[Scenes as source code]
----------
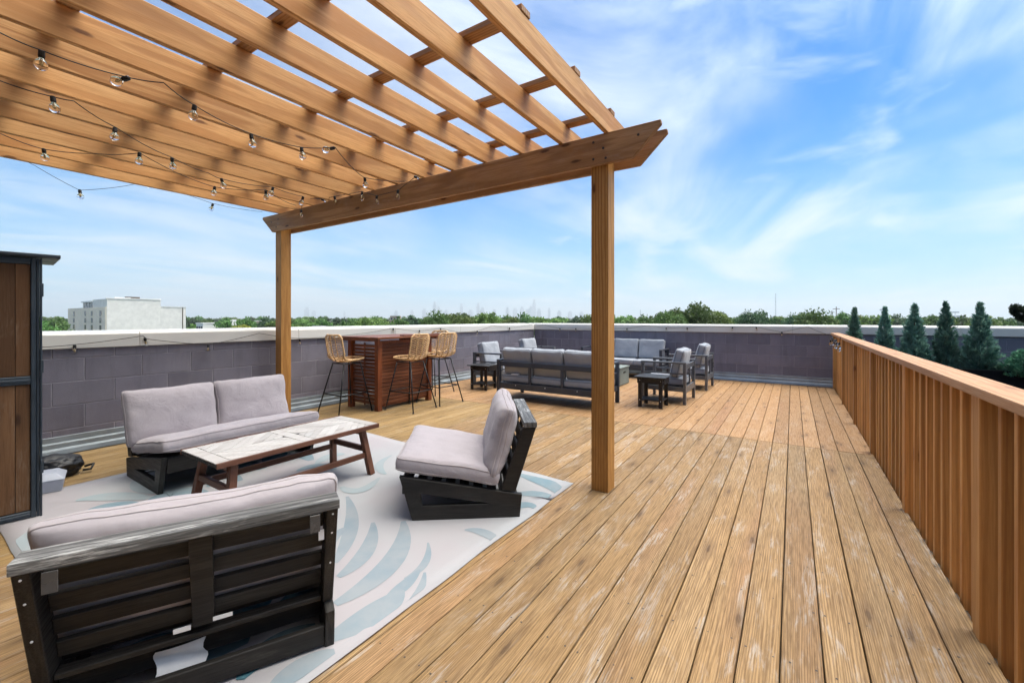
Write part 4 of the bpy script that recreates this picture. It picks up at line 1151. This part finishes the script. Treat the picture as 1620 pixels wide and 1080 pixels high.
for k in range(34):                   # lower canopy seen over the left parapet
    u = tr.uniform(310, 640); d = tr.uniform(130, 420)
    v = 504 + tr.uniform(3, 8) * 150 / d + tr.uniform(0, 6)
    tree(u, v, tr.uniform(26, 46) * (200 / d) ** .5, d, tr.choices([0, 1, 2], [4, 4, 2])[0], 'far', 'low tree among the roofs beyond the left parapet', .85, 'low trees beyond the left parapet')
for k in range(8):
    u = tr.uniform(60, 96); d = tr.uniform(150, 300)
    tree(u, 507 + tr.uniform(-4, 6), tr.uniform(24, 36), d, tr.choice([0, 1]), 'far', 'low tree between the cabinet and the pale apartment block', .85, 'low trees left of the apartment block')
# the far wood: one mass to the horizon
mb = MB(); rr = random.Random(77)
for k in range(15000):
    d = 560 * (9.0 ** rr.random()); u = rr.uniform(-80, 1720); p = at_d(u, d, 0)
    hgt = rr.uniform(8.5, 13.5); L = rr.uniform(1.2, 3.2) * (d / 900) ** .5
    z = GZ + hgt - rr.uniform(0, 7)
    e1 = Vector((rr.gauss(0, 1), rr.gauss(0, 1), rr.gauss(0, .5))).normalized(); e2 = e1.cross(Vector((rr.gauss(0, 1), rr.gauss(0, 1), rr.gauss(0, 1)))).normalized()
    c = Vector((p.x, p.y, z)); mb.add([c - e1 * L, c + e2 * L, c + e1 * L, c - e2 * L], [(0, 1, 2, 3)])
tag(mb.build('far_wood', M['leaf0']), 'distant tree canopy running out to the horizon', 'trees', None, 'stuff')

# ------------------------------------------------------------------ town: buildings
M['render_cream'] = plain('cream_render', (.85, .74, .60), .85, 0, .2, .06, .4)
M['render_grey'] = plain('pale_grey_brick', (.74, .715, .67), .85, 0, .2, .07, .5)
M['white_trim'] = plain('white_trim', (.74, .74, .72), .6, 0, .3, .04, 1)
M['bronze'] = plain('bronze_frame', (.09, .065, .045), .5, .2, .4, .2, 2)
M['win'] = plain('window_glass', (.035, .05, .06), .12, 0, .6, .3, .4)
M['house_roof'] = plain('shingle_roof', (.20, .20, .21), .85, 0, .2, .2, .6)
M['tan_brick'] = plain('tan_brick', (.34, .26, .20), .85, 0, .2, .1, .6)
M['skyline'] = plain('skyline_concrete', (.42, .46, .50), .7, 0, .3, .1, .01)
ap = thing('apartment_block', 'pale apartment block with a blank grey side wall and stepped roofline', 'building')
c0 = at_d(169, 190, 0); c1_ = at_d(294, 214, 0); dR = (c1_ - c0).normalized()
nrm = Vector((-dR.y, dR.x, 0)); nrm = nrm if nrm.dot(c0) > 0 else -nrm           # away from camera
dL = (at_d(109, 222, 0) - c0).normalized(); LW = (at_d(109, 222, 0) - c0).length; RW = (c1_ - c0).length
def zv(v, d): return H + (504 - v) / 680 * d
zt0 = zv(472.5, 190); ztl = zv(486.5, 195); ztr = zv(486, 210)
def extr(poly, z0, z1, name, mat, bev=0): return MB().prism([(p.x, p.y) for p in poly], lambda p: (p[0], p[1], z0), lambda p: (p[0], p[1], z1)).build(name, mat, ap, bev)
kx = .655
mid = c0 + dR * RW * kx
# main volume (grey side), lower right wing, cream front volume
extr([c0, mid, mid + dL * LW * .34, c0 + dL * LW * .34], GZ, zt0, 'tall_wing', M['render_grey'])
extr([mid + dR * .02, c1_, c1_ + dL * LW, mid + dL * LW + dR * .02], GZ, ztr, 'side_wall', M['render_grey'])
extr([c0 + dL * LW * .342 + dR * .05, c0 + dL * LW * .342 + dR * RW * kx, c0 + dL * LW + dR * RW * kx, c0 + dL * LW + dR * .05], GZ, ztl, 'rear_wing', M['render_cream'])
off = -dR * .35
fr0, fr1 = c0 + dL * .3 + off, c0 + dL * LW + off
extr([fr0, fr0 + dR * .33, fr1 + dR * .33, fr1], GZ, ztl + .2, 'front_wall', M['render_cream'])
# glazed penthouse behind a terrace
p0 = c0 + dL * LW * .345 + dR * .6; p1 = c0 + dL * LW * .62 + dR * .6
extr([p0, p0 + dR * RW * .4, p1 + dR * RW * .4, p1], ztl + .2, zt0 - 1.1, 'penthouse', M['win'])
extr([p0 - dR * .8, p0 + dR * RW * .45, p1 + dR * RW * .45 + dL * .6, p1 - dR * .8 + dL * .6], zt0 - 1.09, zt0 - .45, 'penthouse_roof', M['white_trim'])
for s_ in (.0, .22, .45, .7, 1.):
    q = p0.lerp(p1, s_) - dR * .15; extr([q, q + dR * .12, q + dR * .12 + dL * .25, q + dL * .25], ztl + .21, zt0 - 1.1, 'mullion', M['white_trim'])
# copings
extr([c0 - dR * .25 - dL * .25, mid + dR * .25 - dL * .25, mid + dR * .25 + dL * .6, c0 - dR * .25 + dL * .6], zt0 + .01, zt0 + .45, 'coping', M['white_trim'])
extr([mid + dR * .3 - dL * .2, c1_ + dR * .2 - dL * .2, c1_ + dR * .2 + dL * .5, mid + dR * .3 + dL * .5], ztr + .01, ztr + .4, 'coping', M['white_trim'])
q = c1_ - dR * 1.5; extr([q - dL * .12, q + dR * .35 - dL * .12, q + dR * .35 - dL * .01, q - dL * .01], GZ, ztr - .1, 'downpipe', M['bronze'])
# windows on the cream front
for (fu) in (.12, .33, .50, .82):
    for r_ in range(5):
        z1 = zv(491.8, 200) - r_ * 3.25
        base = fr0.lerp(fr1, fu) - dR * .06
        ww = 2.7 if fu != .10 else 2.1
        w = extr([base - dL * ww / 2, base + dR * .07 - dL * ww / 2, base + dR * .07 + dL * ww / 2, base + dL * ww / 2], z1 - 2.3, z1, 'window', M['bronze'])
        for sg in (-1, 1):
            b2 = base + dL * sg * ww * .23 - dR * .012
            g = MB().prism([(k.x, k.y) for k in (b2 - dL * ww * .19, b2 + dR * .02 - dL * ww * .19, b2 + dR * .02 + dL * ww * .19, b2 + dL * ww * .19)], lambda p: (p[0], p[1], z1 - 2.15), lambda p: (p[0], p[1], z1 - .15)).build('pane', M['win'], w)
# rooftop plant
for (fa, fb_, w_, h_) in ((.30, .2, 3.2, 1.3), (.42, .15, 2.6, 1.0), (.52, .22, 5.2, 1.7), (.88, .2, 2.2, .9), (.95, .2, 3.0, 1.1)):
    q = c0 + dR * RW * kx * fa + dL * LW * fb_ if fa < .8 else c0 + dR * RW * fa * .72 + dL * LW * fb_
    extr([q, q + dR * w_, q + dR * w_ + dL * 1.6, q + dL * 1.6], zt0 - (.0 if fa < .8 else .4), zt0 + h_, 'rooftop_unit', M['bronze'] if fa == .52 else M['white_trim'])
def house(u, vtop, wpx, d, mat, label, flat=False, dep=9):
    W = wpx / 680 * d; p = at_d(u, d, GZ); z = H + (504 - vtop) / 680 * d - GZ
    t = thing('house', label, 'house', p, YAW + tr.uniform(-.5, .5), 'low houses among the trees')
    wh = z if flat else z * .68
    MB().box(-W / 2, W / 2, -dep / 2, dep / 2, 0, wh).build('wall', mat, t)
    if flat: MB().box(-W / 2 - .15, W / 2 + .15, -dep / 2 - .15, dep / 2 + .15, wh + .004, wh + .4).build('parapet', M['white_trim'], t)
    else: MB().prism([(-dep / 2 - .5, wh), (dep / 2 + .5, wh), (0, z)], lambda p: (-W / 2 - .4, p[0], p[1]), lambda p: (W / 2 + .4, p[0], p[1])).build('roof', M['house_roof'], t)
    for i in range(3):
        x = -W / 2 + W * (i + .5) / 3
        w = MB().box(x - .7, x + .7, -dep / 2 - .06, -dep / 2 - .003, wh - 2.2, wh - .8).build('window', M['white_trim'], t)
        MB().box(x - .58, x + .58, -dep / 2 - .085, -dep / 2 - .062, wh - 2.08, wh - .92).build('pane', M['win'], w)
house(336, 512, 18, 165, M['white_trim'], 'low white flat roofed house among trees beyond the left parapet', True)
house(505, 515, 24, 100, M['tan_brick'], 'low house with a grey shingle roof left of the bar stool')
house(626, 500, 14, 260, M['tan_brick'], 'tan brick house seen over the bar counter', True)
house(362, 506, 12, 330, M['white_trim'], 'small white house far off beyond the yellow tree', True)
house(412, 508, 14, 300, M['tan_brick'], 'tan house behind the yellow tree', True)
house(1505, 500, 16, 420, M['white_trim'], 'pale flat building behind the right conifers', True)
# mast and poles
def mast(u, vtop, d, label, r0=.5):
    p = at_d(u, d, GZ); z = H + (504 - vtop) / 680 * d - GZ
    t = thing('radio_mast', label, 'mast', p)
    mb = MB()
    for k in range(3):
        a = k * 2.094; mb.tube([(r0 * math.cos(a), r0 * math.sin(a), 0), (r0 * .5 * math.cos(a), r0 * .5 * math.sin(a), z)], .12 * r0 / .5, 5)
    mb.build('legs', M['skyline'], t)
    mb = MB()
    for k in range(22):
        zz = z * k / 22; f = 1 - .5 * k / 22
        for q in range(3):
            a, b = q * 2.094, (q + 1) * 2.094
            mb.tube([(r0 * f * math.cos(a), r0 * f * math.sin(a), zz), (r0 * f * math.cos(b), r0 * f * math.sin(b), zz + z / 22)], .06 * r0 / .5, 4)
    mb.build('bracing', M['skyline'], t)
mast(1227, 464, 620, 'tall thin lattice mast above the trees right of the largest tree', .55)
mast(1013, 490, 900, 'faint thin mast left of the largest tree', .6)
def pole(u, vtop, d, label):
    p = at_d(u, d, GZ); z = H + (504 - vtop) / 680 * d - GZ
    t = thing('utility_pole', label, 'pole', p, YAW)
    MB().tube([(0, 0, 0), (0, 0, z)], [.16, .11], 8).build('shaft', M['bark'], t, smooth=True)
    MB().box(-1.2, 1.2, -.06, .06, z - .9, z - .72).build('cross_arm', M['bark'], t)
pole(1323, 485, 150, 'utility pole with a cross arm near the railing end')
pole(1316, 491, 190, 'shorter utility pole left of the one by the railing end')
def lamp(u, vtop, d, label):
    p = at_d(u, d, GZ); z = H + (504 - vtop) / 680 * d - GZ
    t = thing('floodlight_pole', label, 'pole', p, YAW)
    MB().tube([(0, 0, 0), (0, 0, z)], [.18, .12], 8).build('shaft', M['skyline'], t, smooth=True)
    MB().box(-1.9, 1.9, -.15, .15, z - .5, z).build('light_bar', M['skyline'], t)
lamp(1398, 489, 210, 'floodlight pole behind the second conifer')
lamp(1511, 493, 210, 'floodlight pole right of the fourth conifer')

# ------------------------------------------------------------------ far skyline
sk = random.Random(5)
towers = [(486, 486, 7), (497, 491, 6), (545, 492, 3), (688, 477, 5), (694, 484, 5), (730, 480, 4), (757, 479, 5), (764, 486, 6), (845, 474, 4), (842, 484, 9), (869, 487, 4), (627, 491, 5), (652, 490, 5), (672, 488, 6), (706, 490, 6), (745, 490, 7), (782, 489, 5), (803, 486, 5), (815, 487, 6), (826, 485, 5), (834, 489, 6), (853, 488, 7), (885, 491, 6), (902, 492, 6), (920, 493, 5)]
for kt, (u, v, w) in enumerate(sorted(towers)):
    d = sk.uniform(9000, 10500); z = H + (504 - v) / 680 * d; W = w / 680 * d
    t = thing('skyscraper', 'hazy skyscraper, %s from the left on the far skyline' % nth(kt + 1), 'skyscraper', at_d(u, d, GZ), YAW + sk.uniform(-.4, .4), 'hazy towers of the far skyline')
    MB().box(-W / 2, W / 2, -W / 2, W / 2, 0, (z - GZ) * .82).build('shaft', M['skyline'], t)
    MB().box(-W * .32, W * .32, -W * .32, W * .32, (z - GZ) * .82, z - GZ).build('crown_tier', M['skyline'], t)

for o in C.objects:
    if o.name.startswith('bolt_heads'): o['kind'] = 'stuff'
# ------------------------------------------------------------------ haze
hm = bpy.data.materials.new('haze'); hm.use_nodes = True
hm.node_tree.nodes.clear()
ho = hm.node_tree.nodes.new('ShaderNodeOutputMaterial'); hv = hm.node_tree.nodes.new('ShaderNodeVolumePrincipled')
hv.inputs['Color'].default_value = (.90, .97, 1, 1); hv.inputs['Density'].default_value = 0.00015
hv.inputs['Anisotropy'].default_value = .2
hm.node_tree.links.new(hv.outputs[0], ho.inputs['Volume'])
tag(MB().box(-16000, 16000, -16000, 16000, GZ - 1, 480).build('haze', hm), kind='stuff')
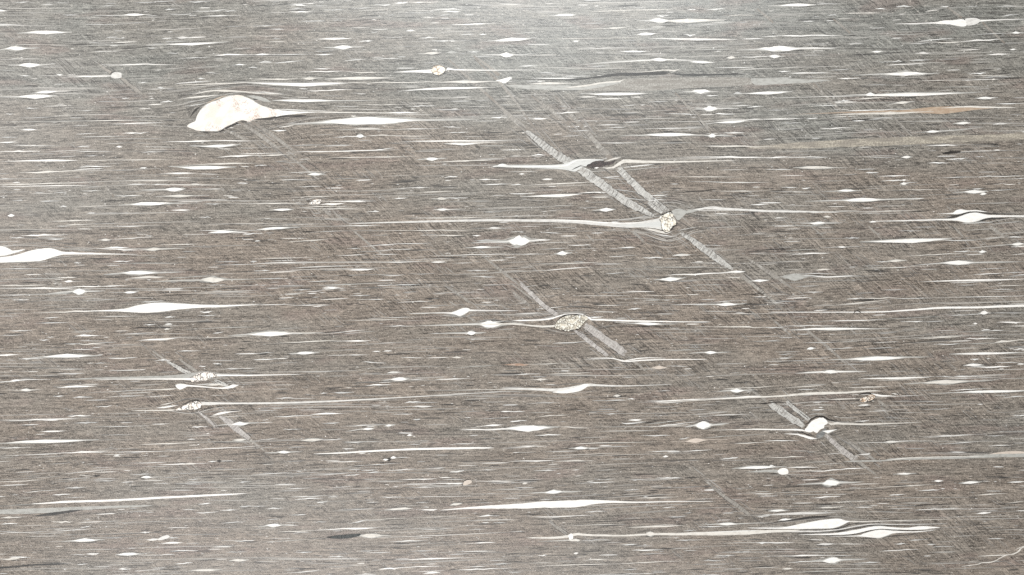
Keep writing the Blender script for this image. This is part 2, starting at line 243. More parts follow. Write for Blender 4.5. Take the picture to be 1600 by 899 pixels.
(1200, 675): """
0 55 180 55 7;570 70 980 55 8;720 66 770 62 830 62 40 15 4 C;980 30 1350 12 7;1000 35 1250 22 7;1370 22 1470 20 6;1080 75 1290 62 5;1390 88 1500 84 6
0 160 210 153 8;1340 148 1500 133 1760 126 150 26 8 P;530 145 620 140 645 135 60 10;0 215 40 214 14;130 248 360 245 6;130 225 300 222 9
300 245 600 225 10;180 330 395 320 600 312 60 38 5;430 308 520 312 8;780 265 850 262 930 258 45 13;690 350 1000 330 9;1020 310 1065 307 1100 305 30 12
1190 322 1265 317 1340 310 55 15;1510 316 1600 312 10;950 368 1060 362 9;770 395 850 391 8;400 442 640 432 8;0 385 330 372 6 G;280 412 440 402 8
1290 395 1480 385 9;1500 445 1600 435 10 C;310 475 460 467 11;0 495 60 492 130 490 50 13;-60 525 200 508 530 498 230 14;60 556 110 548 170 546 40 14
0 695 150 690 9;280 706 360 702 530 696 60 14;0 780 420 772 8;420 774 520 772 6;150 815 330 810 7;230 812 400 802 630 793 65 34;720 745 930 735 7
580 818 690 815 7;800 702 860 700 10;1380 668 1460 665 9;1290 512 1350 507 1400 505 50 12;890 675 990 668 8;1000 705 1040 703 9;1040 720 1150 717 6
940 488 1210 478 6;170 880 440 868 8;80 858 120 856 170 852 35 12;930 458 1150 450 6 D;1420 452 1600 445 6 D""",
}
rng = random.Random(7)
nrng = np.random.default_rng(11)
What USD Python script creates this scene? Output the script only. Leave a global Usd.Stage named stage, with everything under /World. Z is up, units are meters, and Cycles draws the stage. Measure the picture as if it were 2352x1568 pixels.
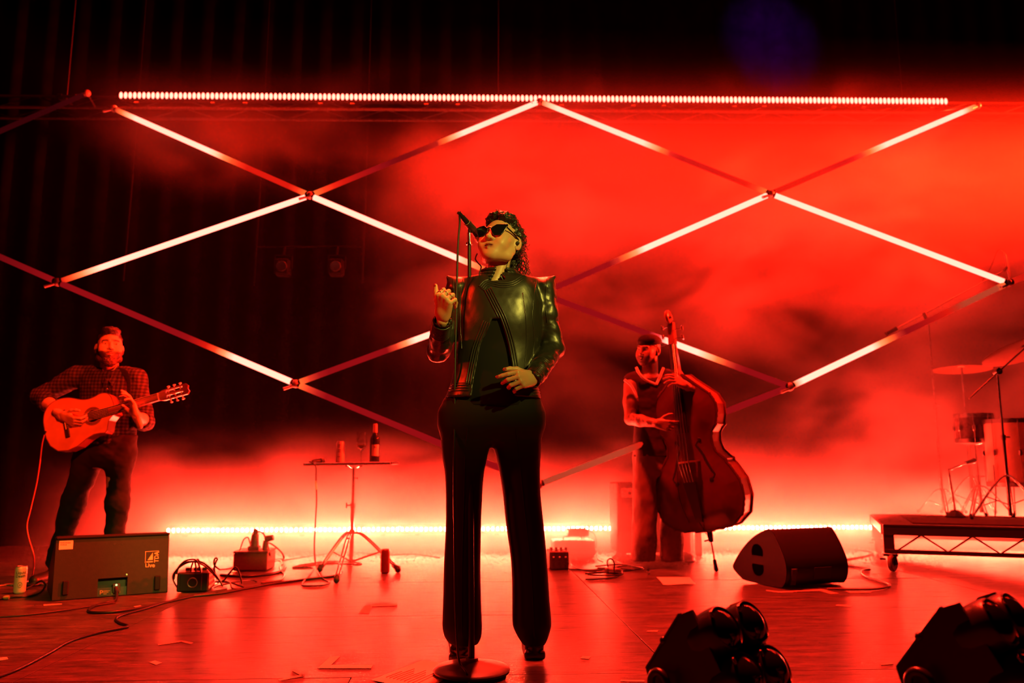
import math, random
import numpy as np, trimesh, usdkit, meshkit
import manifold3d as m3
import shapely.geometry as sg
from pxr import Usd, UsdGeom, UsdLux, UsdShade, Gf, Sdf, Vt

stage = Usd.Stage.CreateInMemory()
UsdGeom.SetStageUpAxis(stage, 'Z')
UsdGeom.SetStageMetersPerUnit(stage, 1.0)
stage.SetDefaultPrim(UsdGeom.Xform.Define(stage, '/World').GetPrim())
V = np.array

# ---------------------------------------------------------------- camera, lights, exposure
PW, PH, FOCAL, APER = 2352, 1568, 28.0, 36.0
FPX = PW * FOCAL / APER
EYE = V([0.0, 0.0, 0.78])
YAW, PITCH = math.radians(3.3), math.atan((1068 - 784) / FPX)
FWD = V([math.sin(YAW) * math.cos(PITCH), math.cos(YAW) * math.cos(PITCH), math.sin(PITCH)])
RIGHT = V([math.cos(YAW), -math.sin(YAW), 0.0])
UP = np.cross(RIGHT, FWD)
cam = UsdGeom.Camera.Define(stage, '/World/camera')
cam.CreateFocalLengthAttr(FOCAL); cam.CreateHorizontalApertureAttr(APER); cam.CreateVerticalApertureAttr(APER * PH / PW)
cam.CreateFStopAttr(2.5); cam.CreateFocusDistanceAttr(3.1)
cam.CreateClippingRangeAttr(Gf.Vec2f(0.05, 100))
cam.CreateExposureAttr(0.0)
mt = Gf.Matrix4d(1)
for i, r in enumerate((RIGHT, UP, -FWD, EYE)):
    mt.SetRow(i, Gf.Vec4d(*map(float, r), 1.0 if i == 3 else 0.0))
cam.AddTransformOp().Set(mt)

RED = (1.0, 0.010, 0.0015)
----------
- **EXERCISE PROMPT**
Look through the material above and print exactly the lines from the one containing "mast(1227, 464, 620, 'tall" to the one containing "lamp(1511, 493, 210, 'floodlight", both included, and nothing more.

- **WRITTEN SOLUTION**
mast(1227, 464, 620, 'tall thin lattice mast above the trees right of the largest tree', .55)
mast(1013, 490, 900, 'faint thin mast left of the largest tree', .6)
def pole(u, vtop, d, label):
    p = at_d(u, d, GZ); z = H + (504 - vtop) / 680 * d - GZ
    t = thing('utility_pole', label, 'pole', p, YAW)
    MB().tube([(0, 0, 0), (0, 0, z)], [.16, .11], 8).build('shaft', M['bark'], t, smooth=True)
    MB().box(-1.2, 1.2, -.06, .06, z - .9, z - .72).build('cross_arm', M['bark'], t)
pole(1323, 485, 150, 'utility pole with a cross arm near the railing end')
pole(1316, 491, 190, 'shorter utility pole left of the one by the railing end')
def lamp(u, vtop, d, label):
    p = at_d(u, d, GZ); z = H + (504 - vtop) / 680 * d - GZ
    t = thing('floodlight_pole', label, 'pole', p, YAW)
    MB().tube([(0, 0, 0), (0, 0, z)], [.18, .12], 8).build('shaft', M['skyline'], t, smooth=True)
    MB().box(-1.9, 1.9, -.15, .15, z - .5, z).build('light_bar', M['skyline'], t)
lamp(1398, 489, 210, 'floodlight pole behind the second conifer')
lamp(1511, 493, 210, 'floodlight pole right of the fourth conifer')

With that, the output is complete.